A good principle is to only let fiber links into your buildings.
This is especially a good idea with roof mounted satellite or
P2P microwave links, which otherwise are basically lightening rods
attached to your routers / rf equipment / whatever. I thought this
was a PITA when I first encountered it with the Navy but it
works and saves a lot of grief.
On Jul 22, 2004, at 1:06 PM, Daniel Senie wrote:
At 11:56 AM 7/22/2004, you wrote:
Have anyone experienced hardware failure related to electrical spikes
coming into your datacenters or equipment locations via the telco
facilities? I am referring specifically to copper facilities for
DS1's, etc. I know that the telco must maintain good grounding, but
sometimes when you get hit with a few Gigavolts worth of electrical
energy not much will help you. Whatever the case, has anyone had any
experience good or otherwise with surge protection for their Telcom
circuits? I am looking at this unit below as a possible solution.

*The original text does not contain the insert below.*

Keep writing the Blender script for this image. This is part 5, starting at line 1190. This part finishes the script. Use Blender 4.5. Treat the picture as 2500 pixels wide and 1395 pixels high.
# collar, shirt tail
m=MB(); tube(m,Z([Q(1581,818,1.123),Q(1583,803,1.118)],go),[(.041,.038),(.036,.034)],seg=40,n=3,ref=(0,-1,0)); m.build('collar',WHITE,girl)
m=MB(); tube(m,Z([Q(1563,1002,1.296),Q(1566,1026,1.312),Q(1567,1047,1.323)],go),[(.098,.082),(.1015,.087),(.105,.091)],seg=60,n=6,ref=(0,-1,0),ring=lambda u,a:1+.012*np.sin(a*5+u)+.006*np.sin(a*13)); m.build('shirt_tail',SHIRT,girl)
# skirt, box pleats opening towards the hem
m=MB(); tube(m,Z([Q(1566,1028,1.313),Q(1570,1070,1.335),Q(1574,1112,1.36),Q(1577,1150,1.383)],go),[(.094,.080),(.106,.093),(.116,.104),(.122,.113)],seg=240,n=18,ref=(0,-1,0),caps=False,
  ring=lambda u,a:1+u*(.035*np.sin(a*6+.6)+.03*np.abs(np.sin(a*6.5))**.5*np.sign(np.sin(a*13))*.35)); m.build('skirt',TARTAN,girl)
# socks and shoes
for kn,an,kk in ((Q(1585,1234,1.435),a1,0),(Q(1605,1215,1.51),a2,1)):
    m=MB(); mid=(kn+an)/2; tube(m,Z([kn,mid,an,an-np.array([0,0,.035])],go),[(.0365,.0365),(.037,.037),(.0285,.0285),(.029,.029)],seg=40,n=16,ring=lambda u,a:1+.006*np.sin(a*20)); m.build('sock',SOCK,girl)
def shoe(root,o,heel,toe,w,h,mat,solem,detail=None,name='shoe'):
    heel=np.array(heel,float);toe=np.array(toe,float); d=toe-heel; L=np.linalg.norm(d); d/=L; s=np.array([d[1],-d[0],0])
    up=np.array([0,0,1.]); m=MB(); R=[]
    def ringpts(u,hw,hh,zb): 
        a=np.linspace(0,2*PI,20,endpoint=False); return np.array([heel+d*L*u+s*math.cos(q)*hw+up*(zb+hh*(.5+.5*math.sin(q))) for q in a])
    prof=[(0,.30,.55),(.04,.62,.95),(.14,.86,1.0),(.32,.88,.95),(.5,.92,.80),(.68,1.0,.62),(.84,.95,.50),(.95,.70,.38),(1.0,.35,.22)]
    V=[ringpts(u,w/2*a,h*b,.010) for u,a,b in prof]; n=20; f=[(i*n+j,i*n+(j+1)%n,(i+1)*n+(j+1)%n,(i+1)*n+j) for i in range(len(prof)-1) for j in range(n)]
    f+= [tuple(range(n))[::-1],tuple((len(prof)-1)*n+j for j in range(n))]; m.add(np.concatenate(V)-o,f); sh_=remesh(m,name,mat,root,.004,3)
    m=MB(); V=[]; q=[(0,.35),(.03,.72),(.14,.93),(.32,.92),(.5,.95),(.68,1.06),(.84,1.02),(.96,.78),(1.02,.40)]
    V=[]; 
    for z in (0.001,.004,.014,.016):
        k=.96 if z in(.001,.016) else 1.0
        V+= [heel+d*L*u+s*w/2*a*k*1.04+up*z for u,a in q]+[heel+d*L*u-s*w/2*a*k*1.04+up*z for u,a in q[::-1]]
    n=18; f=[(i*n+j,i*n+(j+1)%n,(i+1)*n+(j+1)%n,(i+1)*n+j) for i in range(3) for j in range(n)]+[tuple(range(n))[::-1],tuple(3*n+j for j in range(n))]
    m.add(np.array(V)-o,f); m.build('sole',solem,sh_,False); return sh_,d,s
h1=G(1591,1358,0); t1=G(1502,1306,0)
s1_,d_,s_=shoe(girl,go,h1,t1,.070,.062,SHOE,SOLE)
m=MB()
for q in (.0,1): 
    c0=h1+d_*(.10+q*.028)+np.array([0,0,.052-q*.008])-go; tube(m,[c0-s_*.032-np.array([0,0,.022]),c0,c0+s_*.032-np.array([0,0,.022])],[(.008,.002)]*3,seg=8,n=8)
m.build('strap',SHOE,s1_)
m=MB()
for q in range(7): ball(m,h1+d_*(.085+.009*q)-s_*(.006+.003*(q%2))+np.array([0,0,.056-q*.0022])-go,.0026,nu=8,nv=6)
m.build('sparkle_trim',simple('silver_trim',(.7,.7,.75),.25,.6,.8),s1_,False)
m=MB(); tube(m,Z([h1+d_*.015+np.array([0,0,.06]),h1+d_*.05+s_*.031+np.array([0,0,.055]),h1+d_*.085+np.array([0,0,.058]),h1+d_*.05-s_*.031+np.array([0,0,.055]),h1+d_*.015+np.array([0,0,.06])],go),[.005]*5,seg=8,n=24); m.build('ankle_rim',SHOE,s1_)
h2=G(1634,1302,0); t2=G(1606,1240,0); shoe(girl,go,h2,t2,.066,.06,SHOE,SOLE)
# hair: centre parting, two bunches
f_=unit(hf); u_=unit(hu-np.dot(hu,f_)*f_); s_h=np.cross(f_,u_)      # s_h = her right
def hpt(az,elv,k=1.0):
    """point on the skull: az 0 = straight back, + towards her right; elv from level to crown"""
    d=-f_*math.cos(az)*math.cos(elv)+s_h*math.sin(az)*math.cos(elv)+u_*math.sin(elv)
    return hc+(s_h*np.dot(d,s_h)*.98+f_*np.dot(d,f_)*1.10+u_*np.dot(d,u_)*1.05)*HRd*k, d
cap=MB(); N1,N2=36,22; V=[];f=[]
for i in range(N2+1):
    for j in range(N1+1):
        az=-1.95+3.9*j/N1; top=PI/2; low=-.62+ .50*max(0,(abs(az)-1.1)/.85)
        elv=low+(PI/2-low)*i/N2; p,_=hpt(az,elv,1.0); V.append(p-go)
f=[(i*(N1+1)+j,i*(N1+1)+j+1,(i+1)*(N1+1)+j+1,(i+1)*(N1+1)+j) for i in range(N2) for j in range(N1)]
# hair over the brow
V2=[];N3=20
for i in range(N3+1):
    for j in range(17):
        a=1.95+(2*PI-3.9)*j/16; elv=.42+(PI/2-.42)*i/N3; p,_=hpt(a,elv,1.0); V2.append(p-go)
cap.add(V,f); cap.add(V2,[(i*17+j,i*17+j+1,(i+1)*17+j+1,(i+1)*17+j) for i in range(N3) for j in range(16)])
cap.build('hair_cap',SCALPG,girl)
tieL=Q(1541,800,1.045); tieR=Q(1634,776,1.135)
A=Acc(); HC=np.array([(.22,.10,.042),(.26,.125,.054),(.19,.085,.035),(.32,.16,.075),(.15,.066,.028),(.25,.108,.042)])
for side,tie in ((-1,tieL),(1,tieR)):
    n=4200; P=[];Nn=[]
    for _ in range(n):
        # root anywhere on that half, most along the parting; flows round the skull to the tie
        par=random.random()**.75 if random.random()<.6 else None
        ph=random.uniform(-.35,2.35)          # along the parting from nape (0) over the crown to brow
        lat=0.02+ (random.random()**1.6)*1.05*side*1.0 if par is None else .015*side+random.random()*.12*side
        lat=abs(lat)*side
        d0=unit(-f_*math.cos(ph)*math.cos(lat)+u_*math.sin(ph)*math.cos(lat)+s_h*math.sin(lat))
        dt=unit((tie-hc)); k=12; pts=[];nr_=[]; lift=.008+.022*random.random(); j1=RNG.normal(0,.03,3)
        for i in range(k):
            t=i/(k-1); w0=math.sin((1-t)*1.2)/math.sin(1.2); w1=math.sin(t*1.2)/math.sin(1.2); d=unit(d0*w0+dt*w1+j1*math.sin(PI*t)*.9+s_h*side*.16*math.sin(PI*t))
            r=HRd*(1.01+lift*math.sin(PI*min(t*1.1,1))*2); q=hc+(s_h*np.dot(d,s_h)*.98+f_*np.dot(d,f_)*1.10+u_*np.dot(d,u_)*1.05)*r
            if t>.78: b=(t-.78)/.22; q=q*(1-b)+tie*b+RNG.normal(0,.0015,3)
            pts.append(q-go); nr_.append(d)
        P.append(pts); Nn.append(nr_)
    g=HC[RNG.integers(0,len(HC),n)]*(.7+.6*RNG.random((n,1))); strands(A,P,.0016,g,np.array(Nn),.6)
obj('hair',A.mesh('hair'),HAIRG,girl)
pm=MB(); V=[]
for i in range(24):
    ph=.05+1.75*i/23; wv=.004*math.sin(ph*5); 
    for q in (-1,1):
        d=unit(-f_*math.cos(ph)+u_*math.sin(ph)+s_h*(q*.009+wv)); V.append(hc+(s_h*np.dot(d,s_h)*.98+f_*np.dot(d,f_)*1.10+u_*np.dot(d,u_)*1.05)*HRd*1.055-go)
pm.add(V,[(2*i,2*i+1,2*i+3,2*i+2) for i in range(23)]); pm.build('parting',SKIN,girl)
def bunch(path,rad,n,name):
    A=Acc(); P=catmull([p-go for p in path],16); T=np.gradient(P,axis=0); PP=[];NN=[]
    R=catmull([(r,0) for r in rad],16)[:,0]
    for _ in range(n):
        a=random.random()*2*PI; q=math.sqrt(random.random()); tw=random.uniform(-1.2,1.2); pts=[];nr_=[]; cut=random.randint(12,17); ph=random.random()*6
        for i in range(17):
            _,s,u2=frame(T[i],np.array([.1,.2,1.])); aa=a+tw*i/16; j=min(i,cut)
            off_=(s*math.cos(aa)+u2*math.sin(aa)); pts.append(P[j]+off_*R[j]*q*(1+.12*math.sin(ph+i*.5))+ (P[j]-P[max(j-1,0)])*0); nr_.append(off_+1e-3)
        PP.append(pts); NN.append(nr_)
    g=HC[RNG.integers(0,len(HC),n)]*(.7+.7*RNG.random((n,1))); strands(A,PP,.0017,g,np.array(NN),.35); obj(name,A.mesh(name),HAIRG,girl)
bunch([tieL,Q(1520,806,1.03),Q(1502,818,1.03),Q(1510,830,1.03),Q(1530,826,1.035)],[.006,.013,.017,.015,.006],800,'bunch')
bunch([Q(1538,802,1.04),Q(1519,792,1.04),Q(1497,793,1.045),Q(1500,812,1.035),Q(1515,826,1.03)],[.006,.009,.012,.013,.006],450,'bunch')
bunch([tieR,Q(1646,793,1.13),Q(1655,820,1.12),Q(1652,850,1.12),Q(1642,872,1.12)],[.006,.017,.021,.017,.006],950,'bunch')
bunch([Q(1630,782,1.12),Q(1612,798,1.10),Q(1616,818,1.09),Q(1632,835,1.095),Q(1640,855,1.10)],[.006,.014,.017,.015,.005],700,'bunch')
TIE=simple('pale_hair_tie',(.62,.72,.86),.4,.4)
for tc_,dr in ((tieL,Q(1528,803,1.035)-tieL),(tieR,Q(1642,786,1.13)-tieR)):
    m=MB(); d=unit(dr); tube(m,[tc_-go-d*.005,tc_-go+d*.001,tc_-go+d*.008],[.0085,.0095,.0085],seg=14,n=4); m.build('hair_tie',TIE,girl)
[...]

Rule #1, don't trust the telco or the power company, or anyone else
feeding wires into your building to do a good job keeping you safe
from surges.
A client of mine has what used to be a CSU/DSU... now has surface
mount components missing and the like. They hadn't installed a surge
protector on the T-1. They had covered the power and the antenna
coaxes at the site. Only the T-1 line was unprotected. Lightning will
find that one path you've not protected.
The cost of installing a surge protector is unlikely to impact your
bottom line. One successful lightning strike on the other hand will
hurt quite a bit, and probably happen at 4AM just to be more annoying.